Oto prezydent i Partia Republikańska dostali czerwone kartki w wyborach gubernatorskich w Nowym Jorku, Wirginii i New Jersey. W tym pierwszym frekwencja była najwyższa od prawie sześciu dekad, stanem będzie teraz rządził – jak pisze o nim między innymi „The Economist” – demokratyczny socjalista. „I kibic Arsenalu” – słyszę w newsroomie, gdy piszę te słowa. Zohran Mamdani szedł po zwycięstwo z planem oskubania bogaczy, zamrożeniem czynszów i zapewnieniem mieszkańcom bezpłatnych usług. Ale im bardziej szedł i im bardziej zwycięstwo stawało się realne, tym większe działa przeciwko niemu wytaczali Donald Trump, Partia Republikańska i Elon Musk.
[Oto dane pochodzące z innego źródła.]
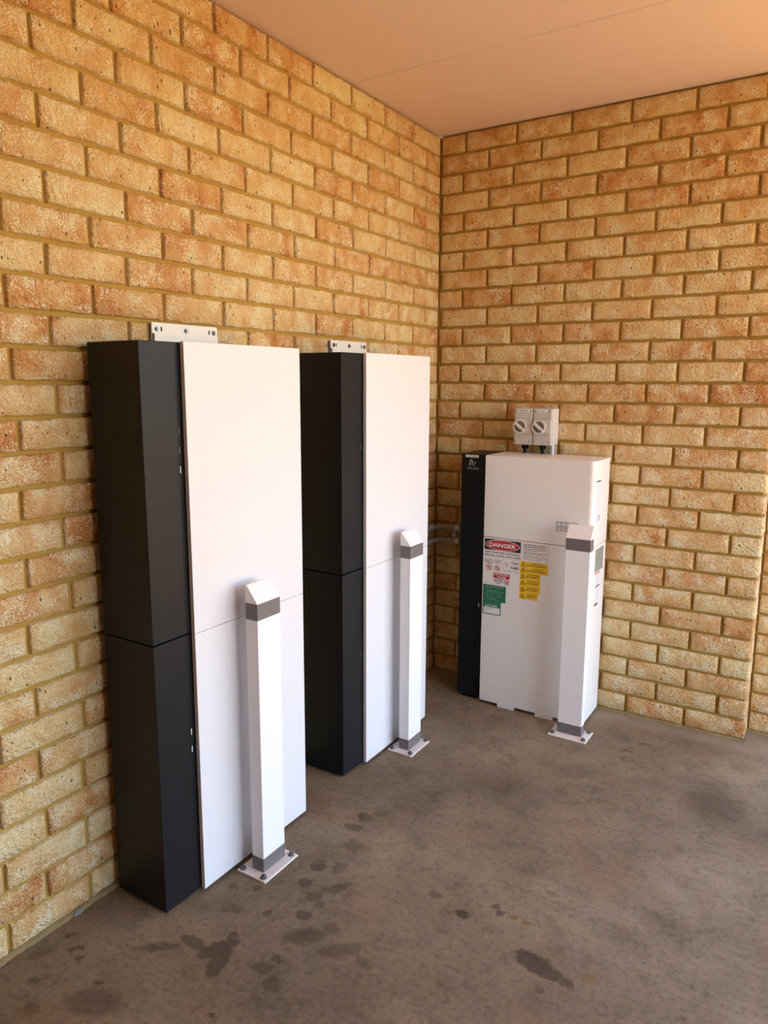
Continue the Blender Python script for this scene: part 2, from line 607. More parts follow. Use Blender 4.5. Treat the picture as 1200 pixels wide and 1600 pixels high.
def brick_mesh(name, L, D, seed):
    bm = bmesh.new()
    lay = bm.verts.layers.float.new('seed')
    brick_bm(bm, L, BH, D, seed, layer=lay, val=0.0)
    bmesh.ops.recalc_face_normals(bm, faces=bm.faces[:])
    me = bpy.data.meshes.new(name)
    bm.to_mesh(me)
    bm.free()
    for p in me.polygons:
        p.use_smooth = True
    me.materials.append(M_BRICK)
    return me


_cache = {}


def brick_variant(L, D, k):
    key = (round(L, 3), round(D, 3), k)
    if key not in _cache:
        _cache[key] = brick_mesh('brick', L, D, hash(key) & 0xffff)
    return _cache[key]


# solids that hide bricks from the photograph's viewpoint
HIDE = [((0.026, -1.966, 0.0), (0.237, -1.368, 1.551)), ((0.026, -1.117, 0.0), (0.237, -0.518, 1.551)),
        ((0.238, -0.234, 0.0), (0.841, -0.02, 1.137))]


def blocked(p):
    d = Vector(p) - CAM
    for a, b in HIDE:
        t0, t1 = 0.0, 0.995
        ok = True
        for i in range(3):
            if abs(d[i]) < 1e-9:
                if not a[i] <= CAM[i] <= b[i]:
                    ok = False
                continue
            u, v = (a[i] - CAM[i]) / d[i], (b[i] - CAM[i]) / d[i]
            t0, t1 = max(t0, min(u, v)), min(t1, max(u, v))
        if ok and t0 < t1:
            return True
    return False


def in_view(p):
    d = Vector(p) - CAM
    z = d.dot(fwd)
    if z <= 0.05:
        return False
    u = 600 + CXO + FPX * d.dot(RGT) / z
    v = 800 + CYO - FPX * d.dot(UPV) / z
    return -2 < u < 1202 and -2 < v < 1602 and not blocked(p)


LEFT_SHIFT = {0: 0.1, 1: -12.3, 2: -5.4, 3: -6.5, 4: 3.2, 5: -1.8, 6: 7.2, 7: 3.7, 8: 5.1, 9: -5.5, 10: 2.2, 11: -7.1, 12: 3.4, 13: -0.9,
              14: 11.0, 15: 2.4, 16: 1.1, 17: -9.8, 18: 1.4, 19: 1.0, 20: -7.5, 21: 3.7, 22: -0.2, 23: 14.9, 24: -5.0, 25: 2.3, 26: 5.5,
              27: 0.5, 28: -8.0, 29: -1.2}
BACK_SHIFT = {0: 4.0, 1: -8.3, 2: -7.4, 3: 0.3, 4: -0.3, 6: 2.5, 7: 2.9, 8: 1.5, 9: 5.6, 10: 4.8, 11: 6.1, 13: 3.0, 14: -0.6, 15: -0.3,
              16: 4.9, 17: 0.2, 18: 3.1, 19: -1.1, 20: 1.1, 21: -3.3, 22: 1.2, 23: -1.6, 24: -2.9, 25: 0.0, 26: -2.0, 27: -3.7, 28: 1.6, 29: -0.8}


def lay_wall(wall, spans, place, normal_rot, deep_end=None, limit=300):
    """spans: list of (course, s0, s1) measured along the wall; place(s, z) gives the world point of the brick face"""
    rr = random.Random(wall.name)
    rot = Matrix.Rotation(normal_rot, 4, 'Z')
    stuff = bmesh.new()
    lay = stuff.verts.layers.float.new('seed')
    todo = []
    for (k, s0, s1) in spans:
        z = Z0 + (NC - k - 0.5) * PITCH_Z
        L = abs(s1 - s0)
        c = place((s0 + s1) / 2, z)
        seen = 0
        for fs in (0.03, 0.25, 0.5, 0.75, 0.97):
            for fz in (-0.45, 0, 0.45):
                seen += in_view(place(s0 + (s1 - s0) * fs, z + fz * BH))
        size = seen / max(0.2, (Vector(c) - CAM).length) ** 2 * L
        todo.append((seen > 0, size, k, s0, s1, c, L))
    vis = sorted([t for t in todo if t[0]], key=lambda t: -t[1])
    single = set(id(t) for t in vis[:limit])
    nstuff = 0
    for t in todo:
        _, _, k, s0, s1, c, L = t
        D = 0.034
        if deep_end is not None and abs(max(s0, s1) - deep_end) < 0.02:
            D = RC - 0.004
        M = Matrix.Translation(c) @ rot @ Matrix.Rotation(rr.uniform(-0.004, 0.004), 4, 'Y') @ Matrix.Translation((0, rr.uniform(-0.0012, 0.0016), 0))
        if id(t) in single:
            Lq = 0.229 if abs(L - 0.229) < 0.006 else (0.109 if abs(L - 0.109) < 0.006 else round(L, 3))
            o = bpy.data.objects.new('brick', brick_variant(Lq, D, rr.randrange(7)))
            COL.objects.link(o)
            o.parent = wall
            o.matrix_local = M @ Matrix.Diagonal((L / Lq, 1, 1, 1))
        else:
            brick_bm(stuff, L, BH, D, rr.randrange(99999), M, lay, rr.random())
            nstuff += 1
    if nstuff:
        s = mesh_obj('brickwork', stuff, M_BRICK, wall, True)
        s['kind'] = 'stuff'
    else:
        stuff.free()


# unseen walls added to block and shape light: the open side is right
OPEN_Y = -2.6
wall_front = box('wall_front', (-0.13, ROOF_Y - 0.12, 0.0), (ROOF_X + 0.1, ROOF_Y - 0.002, HTOP), M_BRICK)
tag(wall_front, 'added unseen brick wall blocking light behind the viewer', None, kind='structure')
wall_side = box('wall_side', (ROOF_X - 0.11, ROOF_Y, 0.0), (ROOF_X, OPEN_Y, HTOP), M_BRICK)
tag(wall_side, 'added unseen brick wall narrowing the light from the open side', None, kind='structure')

# left wall, face at x = 0, running towards the viewer
wall_left = box('wall_left', (-0.13, ROOF_Y, 0.0), (-0.0115, 0.016, HTOP), M_MORTAR)
tag(wall_left, 'cream and orange brick wall behind the tall cabinets', None, kind='structure')
spans = []
for k in range(NC):
    sh = LEFT_SHIFT[k] / 1000
    off = 0.12 if k % 2 else 0.24
    s = off - sh
    spans.append((k, 0.001, s - JT / 2))
    while s < 4.9:
        spans.append((k, s + JT / 2, s + 0.24 - JT / 2))
        s += 0.24
lay_wall(wall_left, spans, lambda s, z: (0.0, -s, z), -math.pi / 2)

# back wall up to the end of the pier, face at y = 0
wall_back = box('wall_back', (-0.011, 0.0115, 0.0), (XE - 0.010, RC + 0.012, HTOP), M_MORTAR)
tag(wall_back, 'cream and orange brick wall behind the short inverter cabinet', None, kind='structure')
spans = []
for k in range(NC):
    sh = BACK_SHIFT.get(k, 0) / 1000
    if k % 2 == 0:
        s = 0.12 + sh
        spans.append((k, 0.004, s - JT / 2))
    else:
        s = 0.006 + max(-0.004, sh)
    while s < XE - 0.05:
        e = s + 0.24 + (-0.006 if (k % 2 and s < 0.05) else 0)
        if e > XE - 0.06:
            e = XE + JT / 2
        spans.append((k, s + JT / 2, e - JT / 2))
        s = e
lay_wall(wall_back, spans, lambda s, z: (s, 0.0, z), math.pi, deep_end=XE)

# the set-back wall to the right of the pier
wall_right = box('wall_right', (XE - 0.004, RC + 0.0125, 0.0), (1.8, RC + 0.13, HTOP), M_MORTAR)
tag(wall_right, 'narrow strip of yellowish brick wall set back beyond the pier', None, kind='structure')
spans = []
for k in range(NC):
    s = XE + (0.14 if k % 2 else 0.23)
    spans.append((k, XE + 0.004, s - JT / 2))
    while s < 1.75:
        spans.append((k, s + JT / 2, min(1.8, s + 0.24) - JT / 2))
        s += 0.24
lay_wall(wall_right, spans, lambda s, z: (s, RC, z), math.pi)


# ragged mortar left along the foot of the walls
def foot_bead(parent, pts_fn, length, seed, w=0.008):
    bm = bmesh.new()
    n = int(length / 0.012)
    prev = None
    for i in range(n + 1):
        s = length * i / n
        a = 0.55 + 0.9 * mnoise.noise(Vector((s * 17, seed, 0))) + 0.5 * mnoise.noise(Vector((s * 60, seed, 3)))
        a = max(0.06, a)
        ring = [bm.verts.new(pts_fn(s, o, z)) for (o, z) in ((-0.009, 0.012), (0.001 + 0.003 * a, 0.010), (0.002 + w * a, 0.004 + 0.002 * a), (0.004 + w * a, -0.002))]
        if prev:
            for q in range(3):
                bm.faces.new((prev[q], ring[q], ring[q + 1], prev[q + 1]))
        prev = ring
    return mesh_obj('mortar_bead', bm, M_BEAD, parent, True)


foot_bead(wall_left, lambda s, o, z: (o, -s, z), 4.8, 1.0, 0.006)
foot_bead(wall_back, lambda s, o, z: (s, -o, z), XE - 0.006, 2.0)
foot_bead(wall_right, lambda s, o, z: (XE + s, RC - o, z), 0.6, 3.0)
bm = bmesh.new()
add_prism(bm, [(XE - 0.006, -0.006, 0.0), (XE + 0.004, -0.009, 0.0), (XE + 0.003, -0.006, 0.016), (XE - 0.002, -0.004, 0.012)], (0, 0.004, 0))
mesh_obj('flashing', bm, M_GALV, wall_back)
bm = bmesh.new()
add_prism(bm, [(0.004, -2.105, 0.001), (0.004, -2.075, 0.001), (0.006, -2.078, 0.011), (0.005, -2.094, 0.014), (0.004, -2.103, 0.008)], (0.008, 0, 0))
mesh_obj('flashing', bm, M_GALV, wall_left)

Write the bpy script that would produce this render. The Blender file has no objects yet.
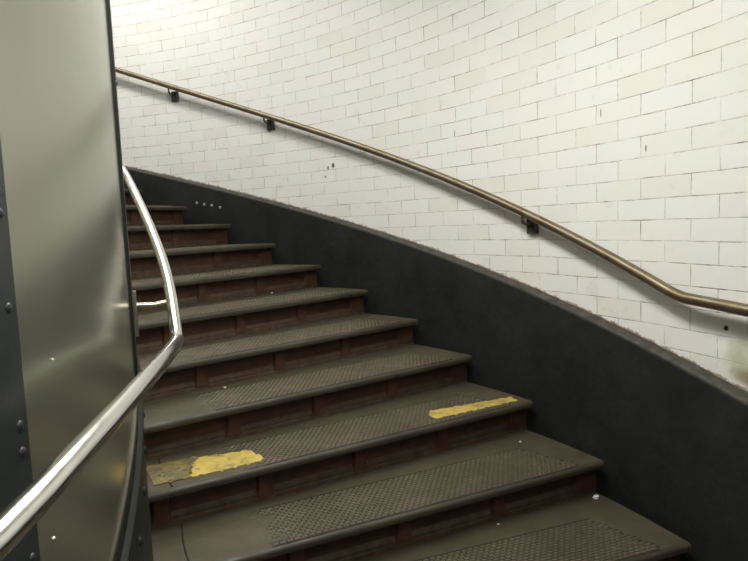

Najpotężniejsze, to wstrzymanie albo ograniczenie do absolutnego minimum finansowania federalnego dla Nowego Jorku, czym prezydent zagroził tuż przed otwarciem urn. Kolejne – dokręcenie śruby imigracyjnej. Jest jeszcze oczywiście wielka fala hejtu na Mamdaniego w serwisach społecznościowych, gdzie określenie „komunista” jest jednym z najłagodniejszych.
Przegranej Trumpa – choć to nie jego nazwisko było na kartach wyborczych – w trzech stanach USA spodziewali się właściwie wszyscy. Zaskoczeniem była skala zwycięstwa Demokratów. Dla nich samych również. Teraz bowiem stoją przed dylematem, czy – w odpowiedzi na potrzeby i postawy wyborców – postawić na „demokratycznych socjalistów”, czy pozostać przy „demokratach”, co równo rok temu nie zadziałało.